In 2006, Major Brown’s second assignment to Texas, left him feeling honored and privileged.

“It’s the largest self, supported Salvation Army in the world. The Dallas Fort Worth command has about 400 employees, 74 programs, its the largest independent command in the world. It was a challenge, we found ourselves always working there, every weekend, every evening something was happening, at the same time we accommodated almost 2,000 men, women and children every night,” shares Major Brown.

As Area Commander, he developed a relationship and support from America’s Team and Jerry Jones.

“There was a great interaction with the Dallas Cowboys football team. The opportunity to meet all the players and have them come into our programs, serve meals, run camps for the kids. And, the Entertainers like Kelly Clarkson. She’s from Fort Worth, and she would come and take an interest in the children in our after school programs,” said Major Brown.

After Texas, Brown had another major assignment in Atlanta, as the Community Relations & Development Secretary for The Salvation Army’s U.S.A. Southern Territory. In that position, he was the Chief Development Officer overseeing a range of fund raising initiatives. He was also responsible for communications, public relations, website development, emergency disaster services, advisory organization development, and volunteer development. In the summer of 2012, Major Brown and his wife headed to Mobile.

“In the Salvation Army often husband and wife serve side by side. My wife Susan and I felt we’d served long enough in the sort of headquarters administration type role. We were looking for some challenges.   My two grandsons live in Pensacola. So, we wanted to return to frontline Salvation Army work again.   We’re seeing our clients, the people we work with everyday here in coastal Alabama. It’s a great area; we love living here.
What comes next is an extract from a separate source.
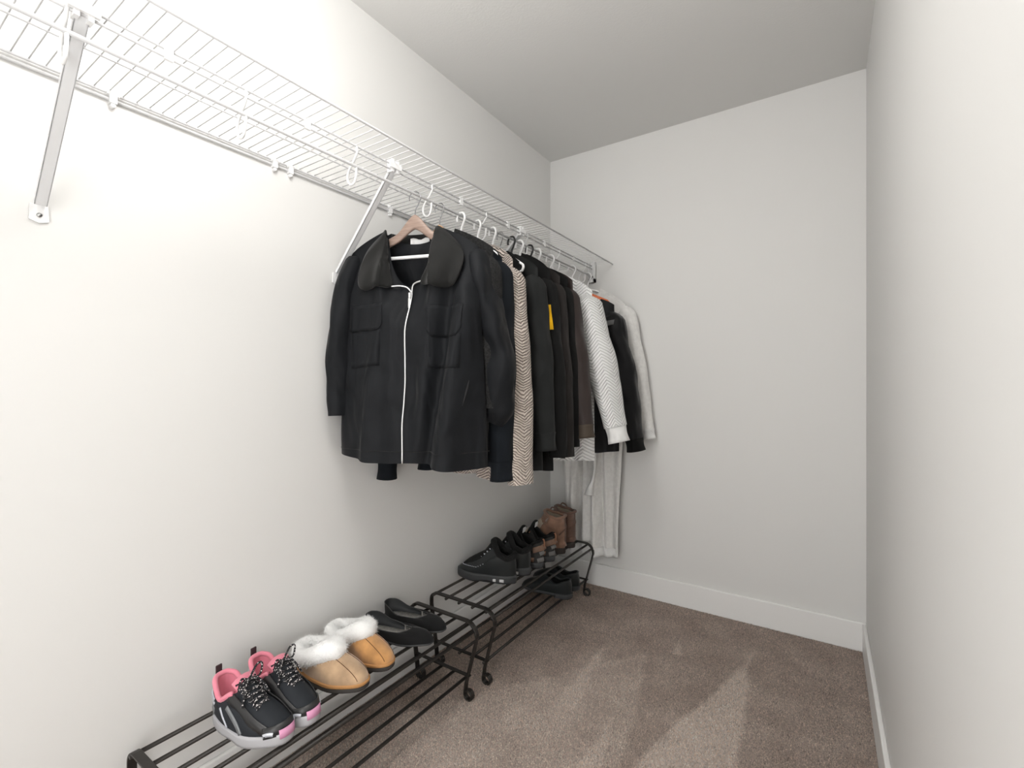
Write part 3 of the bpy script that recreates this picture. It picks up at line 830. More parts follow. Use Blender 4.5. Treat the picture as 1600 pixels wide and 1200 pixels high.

We see so much need, but also tremendous potential as well.   We have lots of ideas for programs and expansion of the Salvation Army. These opportunities are only really available at a place like Mobile. Many of us are multi-tasking all the time, and I really enjoy helping, hands on, people who are need. Often many times I think that its only through where we’re born and into what family we’re born into, any of us could find ourselves in their situation. As you get older, as you mature, as you learn more, I think the tendency is to focus more on what is truly important in life. I feel I’m in a time in my life where I want to be involved with the frontline services. Here I am an administrator, I am a fundraiser. At 8.30 on Sunday morning I have a church service here, where I get to preach to 70 or 80 men who are in recovery.   We have a great time, they enjoy it, I enjoy it,” shared Major Brown.

Major Brown’s grand children live in Pensacola and that’s another reason he and his wife Susan love it here on the Gulf Coast. He said one of the Salvation Army’s challenges is to help the community not fear the homeless. Major Brown believes that it’s only through where we’re born, and into what family we’re born into, any of us could find ourselves in their situation.